Rick was a great teammate, and he executed. And I was motivated to win, and then Johnny had this extra motivation because it was going to be his last ride on a Honda. Some people may not realize that when Johnny was going out for his final moto, the crowd was so big that his mechanic Chris Haines couldn’t get his bike over to the staging area in time. So then some teams were saying, “He can’t race!” So Johnny was really mad, that motivated him even more, and he went out there and put in that incredible ride. It kind of anchored the whole thing. He was on a production 125 against works everything else. To go by guys like Jobe and Thorpe to get up to finish second, it was an amazing feat.

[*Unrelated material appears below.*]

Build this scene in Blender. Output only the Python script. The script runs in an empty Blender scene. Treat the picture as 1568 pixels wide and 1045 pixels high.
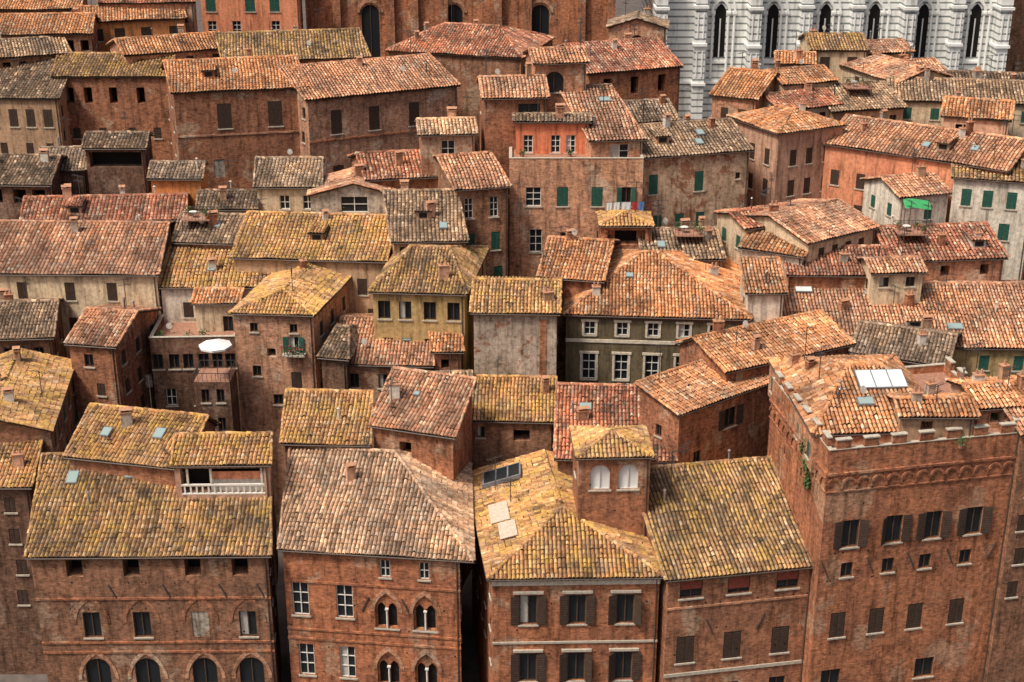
import bpy, math, random
import numpy as np
from mathutils import Vector as V
random.seed(7); rng=np.random.default_rng(7)
sc=bpy.context.scene
sc.view_settings.view_transform='Standard'; sc.view_settings.look='None'; sc.view_settings.exposure=0
# viewpoint: gallery of the tower, 85 m above the square, looking down 22 degrees
cam=bpy.data.cameras.new('camera'); co=bpy.data.objects.new('camera',cam); sc.collection.objects.link(co)
co.location=(0,0,85); co.rotation_euler=(math.radians(68),0,0); cam.lens=50; cam.sensor_width=36
cam.clip_end=6000; sc.camera=co
S=V((-.50,-.36,1.0)).normalized()
w=bpy.data.worlds.new('World'); sc.world=w; w.use_nodes=True
nt=w.node_tree; sky=nt.nodes.new('ShaderNodeTexSky'); sky.sky_type='NISHITA'; sky.sun_disc=False
sky.sun_elevation=math.asin(S.z); sky.sun_rotation=math.atan2(S.x,S.y); sky.dust_density=8; sky.air_density=1.0
bg=nt.nodes['Background']; bg.inputs[1].default_value=.10; nt.links.new(sky.outputs[0],bg.inputs[0])
sl=bpy.data.lights.new('sun','SUN'); sl.energy=3.2; sl.angle=math.radians(10); sl.color=(1,.91,.79)
so=bpy.data.objects.new('sun',sl); sc.collection.objects.link(so); so.rotation_euler=S.to_track_quat('Z','Y').to_euler()
def N(nt,t,ins=None,**kw):
    n=nt.nodes.new(t)
    for a,b in kw.items(): setattr(n,a,b)
    for k,v in (ins or {}).items():
        if isinstance(v,bpy.types.NodeSocket): nt.links.new(v,n.inputs[k])
        else: n.inputs[k].default_value=v
    return n
def mix(nt,f,a,b,bl='MIX'):
    n=nt.nodes.new('ShaderNodeMix'); n.data_type='RGBA'; n.blend_type=bl
    for i,v in ((0,f),(6,a),(7,b)):
        if isinstance(v,bpy.types.NodeSocket): nt.links.new(v,n.inputs[i])
        else: n.inputs[i].default_value=(v if i==0 else (*v,1))
    return n.outputs[2]
def mth(nt,op,a,b=0.0):
    return N(nt,'ShaderNodeMath',{0:a,1:b},operation=op).outputs[0]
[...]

I just remember being on that podium, we’ve won and we’re so happy and he’s just kind of hanging on me, and I notice his helmet, his visor was split in half. His helmet was all pitted. He was just eating roost and rocks the whole way, and to absorb that while also focusing and putting in the ride he did, and the way he had that 125 singing, I could hear the crowd just going bezerk. It was an awesome thing to witness.